Кроме Эвы Сива (через пару лет великолепно сыгравшей Люси), в съемках участвовали еще и другие актеры, с которыми мне также довелось работать позже: Кити Манвер, Кармен Маура (ей фатальным образом досталась роль сотрудницы телевидения, ибо именно эту роль через несколько лет ей предстояло исполнить уже не в кино, а в жизни), Фабио де Мигель, Ковадонга Каденас, Пеп Мунне, Бланка Санчес, Гильермо Перес Вильяльта и многие другие.
Технический персонал отсутствовал. Почти все делал я сам. Сам расставлял осветительные приборы (два прожектора по 500 ватт, а остальное – что бог пошлет) и камеру, а когда я переходил на другую сторону, то просил кого-нибудь нажать на выключатель. Пользуясь случаем, я хотел бы поблагодарить здесь всех людей, которые помогли мне снять этот первый полнометражный фильм. Их было много, и они поддерживали меня, как могли: то давая тысячу песет на покупку пленки, то помогая сменить бобину или же предоставляя в мое распоряжение свой дом. И если бы их там не было, то, возможно, сегодня не было бы и никакого Альмодовара, а был бы просто какой-нибудь господин Педро Альмодовар Кабальеро.
Значит, ты не просто ждал, когда перед тобой распахнутся двери в мир, частью которого ты себя ощущал, а сам участвовал в создании этого мира, постепенно становясь одной из главных фигур мадридского кино.
Я бы не сказал, что участвовал в создании этого мира, – просто мы двигались навстречу друг другу, и в какой-то момент наши усилия объединились. Однако, прибыв в Мадрид, я как будто действительно переступил через какой-то порог навстречу свободе, несмотря на диктатуру Франко, ибо там вовсю кипела подпольная жизнь, а подполье для меня было совершенно естественным и привычным состоянием.
Ты ничего не сказал об актерах, которых видел подростком. Какие актеры и особенно актрисы оказали на тебя наиболее сильное влияние?

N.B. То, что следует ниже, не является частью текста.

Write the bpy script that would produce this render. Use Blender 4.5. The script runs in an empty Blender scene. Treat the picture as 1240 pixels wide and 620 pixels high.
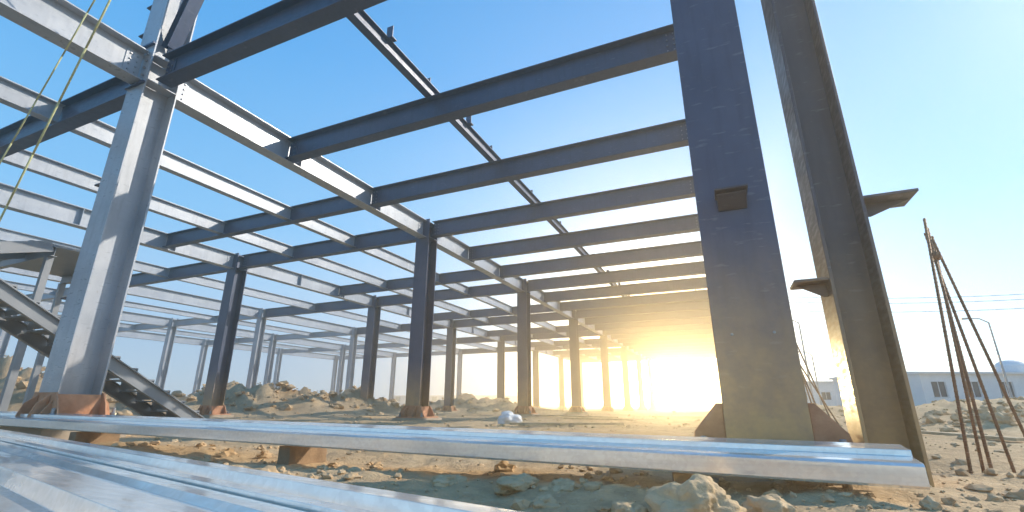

Самые почетные места на моем персональном Олимпе занимают великие актрисы сороковых и пятидесятых годов. Даже в актрисах, с которыми мне приходится непосредственно работать, я всегда нахожу сходство с Кэрол Ломбард, Ширли Маклейн раннего периода или Кэтрин Хепберн, создавшей слегка идеализированный образ женщины, который сильно повлиял на то, что я делаю в кино.